*Aim*
Repeat exactly, please, the lines that begin at the start of the listing and end at the line holding "19, sink=.35), 'stuff')".

*Extracted entries*

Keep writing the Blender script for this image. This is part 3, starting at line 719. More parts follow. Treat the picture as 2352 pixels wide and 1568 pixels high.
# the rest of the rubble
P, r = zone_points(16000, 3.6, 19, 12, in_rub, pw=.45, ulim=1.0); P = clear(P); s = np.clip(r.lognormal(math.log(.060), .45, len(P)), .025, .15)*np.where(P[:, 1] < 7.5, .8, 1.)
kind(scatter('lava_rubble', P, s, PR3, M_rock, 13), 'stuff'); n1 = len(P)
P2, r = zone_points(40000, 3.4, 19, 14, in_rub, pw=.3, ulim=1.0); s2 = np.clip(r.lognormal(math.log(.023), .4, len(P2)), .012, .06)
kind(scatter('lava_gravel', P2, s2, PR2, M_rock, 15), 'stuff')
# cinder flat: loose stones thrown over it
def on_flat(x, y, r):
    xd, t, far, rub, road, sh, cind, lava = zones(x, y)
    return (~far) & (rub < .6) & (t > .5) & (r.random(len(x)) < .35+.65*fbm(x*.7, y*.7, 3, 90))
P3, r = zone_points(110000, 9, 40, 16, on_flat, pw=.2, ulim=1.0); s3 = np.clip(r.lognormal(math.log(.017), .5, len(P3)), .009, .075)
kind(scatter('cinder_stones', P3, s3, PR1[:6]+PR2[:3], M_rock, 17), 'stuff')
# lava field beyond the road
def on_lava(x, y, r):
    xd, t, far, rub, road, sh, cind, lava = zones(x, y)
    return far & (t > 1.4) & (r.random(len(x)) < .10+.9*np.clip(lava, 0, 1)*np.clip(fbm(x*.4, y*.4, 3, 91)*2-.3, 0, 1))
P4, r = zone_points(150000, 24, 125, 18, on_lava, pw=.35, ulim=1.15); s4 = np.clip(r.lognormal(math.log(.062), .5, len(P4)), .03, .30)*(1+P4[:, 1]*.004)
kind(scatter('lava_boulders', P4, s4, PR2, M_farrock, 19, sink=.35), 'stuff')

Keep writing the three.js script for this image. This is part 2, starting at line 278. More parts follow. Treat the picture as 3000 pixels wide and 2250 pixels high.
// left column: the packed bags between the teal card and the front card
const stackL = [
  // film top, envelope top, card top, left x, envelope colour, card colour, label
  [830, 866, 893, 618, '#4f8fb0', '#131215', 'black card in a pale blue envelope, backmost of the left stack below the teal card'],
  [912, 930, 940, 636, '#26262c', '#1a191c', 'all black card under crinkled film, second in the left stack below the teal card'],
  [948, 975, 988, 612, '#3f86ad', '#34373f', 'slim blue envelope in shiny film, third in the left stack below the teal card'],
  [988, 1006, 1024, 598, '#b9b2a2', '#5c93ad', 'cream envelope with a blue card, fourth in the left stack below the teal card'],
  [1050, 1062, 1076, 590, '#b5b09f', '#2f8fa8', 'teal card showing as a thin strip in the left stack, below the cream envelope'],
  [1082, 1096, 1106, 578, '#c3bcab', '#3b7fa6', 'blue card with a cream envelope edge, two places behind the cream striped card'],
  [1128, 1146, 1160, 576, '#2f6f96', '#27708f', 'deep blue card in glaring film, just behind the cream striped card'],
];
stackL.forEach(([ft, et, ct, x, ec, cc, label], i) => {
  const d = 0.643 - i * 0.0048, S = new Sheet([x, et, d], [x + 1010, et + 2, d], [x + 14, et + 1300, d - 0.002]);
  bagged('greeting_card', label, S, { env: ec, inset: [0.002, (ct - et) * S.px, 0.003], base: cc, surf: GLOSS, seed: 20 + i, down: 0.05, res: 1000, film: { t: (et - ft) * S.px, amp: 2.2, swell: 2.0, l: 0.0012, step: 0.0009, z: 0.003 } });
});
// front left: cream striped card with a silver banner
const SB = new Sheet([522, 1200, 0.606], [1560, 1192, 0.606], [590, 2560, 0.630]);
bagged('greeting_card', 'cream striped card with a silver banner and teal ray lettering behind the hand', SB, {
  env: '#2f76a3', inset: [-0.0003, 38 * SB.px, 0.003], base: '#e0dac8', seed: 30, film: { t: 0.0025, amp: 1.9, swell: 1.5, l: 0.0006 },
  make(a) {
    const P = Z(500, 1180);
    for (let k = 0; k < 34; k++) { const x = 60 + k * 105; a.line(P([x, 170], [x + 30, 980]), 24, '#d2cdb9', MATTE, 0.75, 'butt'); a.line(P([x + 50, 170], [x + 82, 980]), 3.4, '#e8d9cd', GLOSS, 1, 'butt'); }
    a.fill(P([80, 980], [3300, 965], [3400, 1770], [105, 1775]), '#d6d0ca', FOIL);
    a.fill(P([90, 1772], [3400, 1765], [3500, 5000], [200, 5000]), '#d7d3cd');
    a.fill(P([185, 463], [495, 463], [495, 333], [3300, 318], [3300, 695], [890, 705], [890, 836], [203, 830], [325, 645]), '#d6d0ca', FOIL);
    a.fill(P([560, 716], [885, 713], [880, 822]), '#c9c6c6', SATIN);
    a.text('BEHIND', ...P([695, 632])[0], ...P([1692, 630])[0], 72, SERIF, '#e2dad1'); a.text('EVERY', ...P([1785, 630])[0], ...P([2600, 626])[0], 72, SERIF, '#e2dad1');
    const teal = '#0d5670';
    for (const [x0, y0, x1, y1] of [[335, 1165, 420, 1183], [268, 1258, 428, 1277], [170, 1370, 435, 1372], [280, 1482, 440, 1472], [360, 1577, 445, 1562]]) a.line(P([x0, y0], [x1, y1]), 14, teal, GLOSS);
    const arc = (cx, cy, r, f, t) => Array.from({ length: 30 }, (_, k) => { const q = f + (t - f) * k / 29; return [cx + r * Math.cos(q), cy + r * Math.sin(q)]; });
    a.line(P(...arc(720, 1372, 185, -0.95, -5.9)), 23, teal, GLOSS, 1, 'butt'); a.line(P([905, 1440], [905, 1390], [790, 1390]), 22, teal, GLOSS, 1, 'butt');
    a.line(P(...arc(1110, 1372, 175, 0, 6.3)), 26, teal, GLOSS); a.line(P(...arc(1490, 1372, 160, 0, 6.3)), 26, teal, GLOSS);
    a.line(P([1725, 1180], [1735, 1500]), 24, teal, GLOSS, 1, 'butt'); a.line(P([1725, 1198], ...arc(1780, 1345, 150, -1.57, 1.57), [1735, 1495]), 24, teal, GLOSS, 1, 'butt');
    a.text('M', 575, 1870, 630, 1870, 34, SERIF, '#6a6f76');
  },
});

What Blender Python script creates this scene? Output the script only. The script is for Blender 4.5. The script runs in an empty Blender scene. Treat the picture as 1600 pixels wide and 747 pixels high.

*Worked answer*
Keep writing the Blender script for this image. This is part 3, starting at line 719. More parts follow. Treat the picture as 2352 pixels wide and 1568 pixels high.
# the rest of the rubble
P, r = zone_points(16000, 3.6, 19, 12, in_rub, pw=.45, ulim=1.0); P = clear(P); s = np.clip(r.lognormal(math.log(.060), .45, len(P)), .025, .15)*np.where(P[:, 1] < 7.5, .8, 1.)
kind(scatter('lava_rubble', P, s, PR3, M_rock, 13), 'stuff'); n1 = len(P)
P2, r = zone_points(40000, 3.4, 19, 14, in_rub, pw=.3, ulim=1.0); s2 = np.clip(r.lognormal(math.log(.023), .4, len(P2)), .012, .06)
kind(scatter('lava_gravel', P2, s2, PR2, M_rock, 15), 'stuff')
# cinder flat: loose stones thrown over it
def on_flat(x, y, r):
    xd, t, far, rub, road, sh, cind, lava = zones(x, y)
    return (~far) & (rub < .6) & (t > .5) & (r.random(len(x)) < .35+.65*fbm(x*.7, y*.7, 3, 90))
P3, r = zone_points(110000, 9, 40, 16, on_flat, pw=.2, ulim=1.0); s3 = np.clip(r.lognormal(math.log(.017), .5, len(P3)), .009, .075)
kind(scatter('cinder_stones', P3, s3, PR1[:6]+PR2[:3], M_rock, 17), 'stuff')
# lava field beyond the road
def on_lava(x, y, r):
    xd, t, far, rub, road, sh, cind, lava = zones(x, y)
    return far & (t > 1.4) & (r.random(len(x)) < .10+.9*np.clip(lava, 0, 1)*np.clip(fbm(x*.4, y*.4, 3, 91)*2-.3, 0, 1))
P4, r = zone_points(150000, 24, 125, 18, on_lava, pw=.35, ulim=1.15); s4 = np.clip(r.lognormal(math.log(.062), .5, len(P4)), .03, .30)*(1+P4[:, 1]*.004)
kind(scatter('lava_boulders', P4, s4, PR2, M_farrock, 19, sink=.35), 'stuff')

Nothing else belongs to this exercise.